* [Task statement]:
Every line from the start of the entries up to and including the one bearing "from mathutils.geometry import" must be printed verbatim, without the pictures.

── Record excerpts

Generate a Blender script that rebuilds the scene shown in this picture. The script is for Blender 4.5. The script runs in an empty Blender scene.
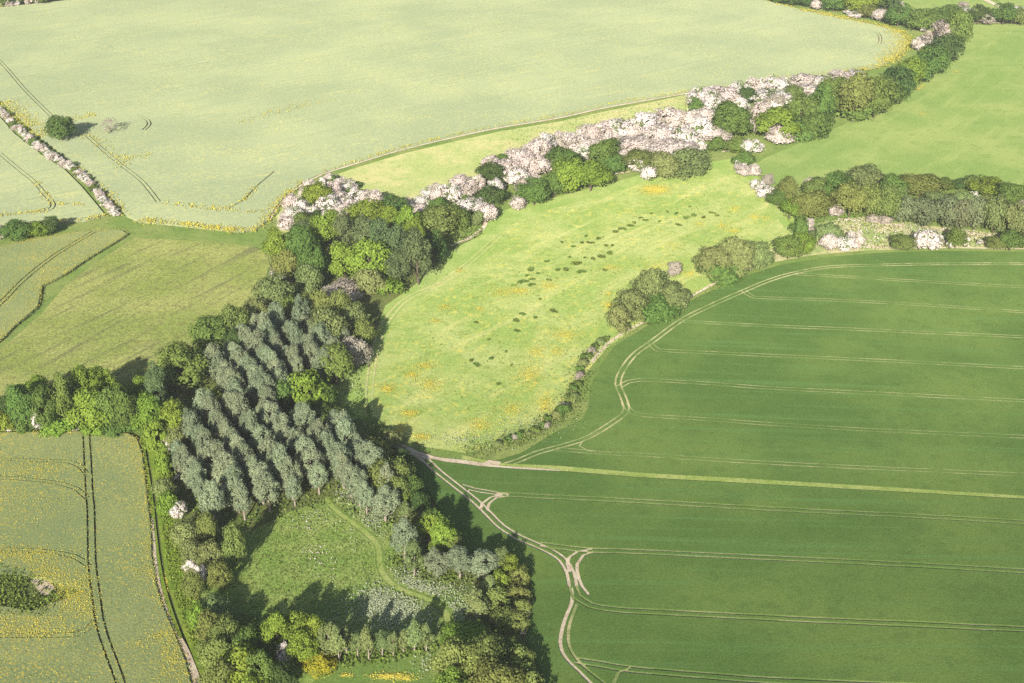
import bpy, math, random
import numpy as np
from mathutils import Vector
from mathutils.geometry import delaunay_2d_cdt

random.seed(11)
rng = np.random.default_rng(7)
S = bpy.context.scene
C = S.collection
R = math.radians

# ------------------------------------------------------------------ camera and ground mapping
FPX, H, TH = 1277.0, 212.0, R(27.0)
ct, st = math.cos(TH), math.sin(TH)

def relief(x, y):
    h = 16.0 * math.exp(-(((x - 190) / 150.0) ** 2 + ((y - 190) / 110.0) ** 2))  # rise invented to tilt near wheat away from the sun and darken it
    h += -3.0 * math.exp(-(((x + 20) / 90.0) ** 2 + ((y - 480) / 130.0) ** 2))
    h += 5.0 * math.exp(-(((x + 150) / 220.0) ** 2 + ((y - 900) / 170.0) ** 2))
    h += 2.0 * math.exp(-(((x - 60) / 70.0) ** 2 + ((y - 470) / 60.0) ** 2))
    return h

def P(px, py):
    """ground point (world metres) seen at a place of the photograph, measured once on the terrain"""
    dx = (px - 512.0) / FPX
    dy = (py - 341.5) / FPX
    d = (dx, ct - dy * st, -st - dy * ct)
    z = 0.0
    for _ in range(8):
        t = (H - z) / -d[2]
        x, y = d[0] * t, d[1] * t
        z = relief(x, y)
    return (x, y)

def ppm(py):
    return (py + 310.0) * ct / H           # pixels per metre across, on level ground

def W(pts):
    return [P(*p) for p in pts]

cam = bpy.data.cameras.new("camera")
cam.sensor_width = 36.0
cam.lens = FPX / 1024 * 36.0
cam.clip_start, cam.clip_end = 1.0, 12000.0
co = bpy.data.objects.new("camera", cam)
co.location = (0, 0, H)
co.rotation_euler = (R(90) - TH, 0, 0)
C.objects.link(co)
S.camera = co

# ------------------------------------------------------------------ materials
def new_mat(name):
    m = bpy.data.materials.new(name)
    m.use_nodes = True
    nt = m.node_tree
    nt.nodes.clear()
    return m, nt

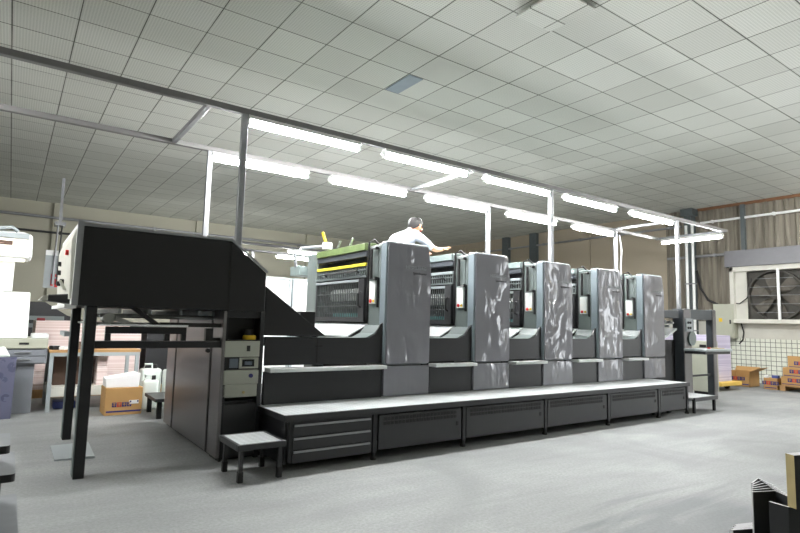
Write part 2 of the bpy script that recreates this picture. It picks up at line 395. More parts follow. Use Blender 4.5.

────

* [Finished exercise]:
Generate a Blender script that rebuilds the scene shown in this picture. The script is for Blender 4.5. The script runs in an empty Blender scene.
import bpy, math, random
import numpy as np
from mathutils import Vector
from mathutils.geometry import delaunay_2d_cdt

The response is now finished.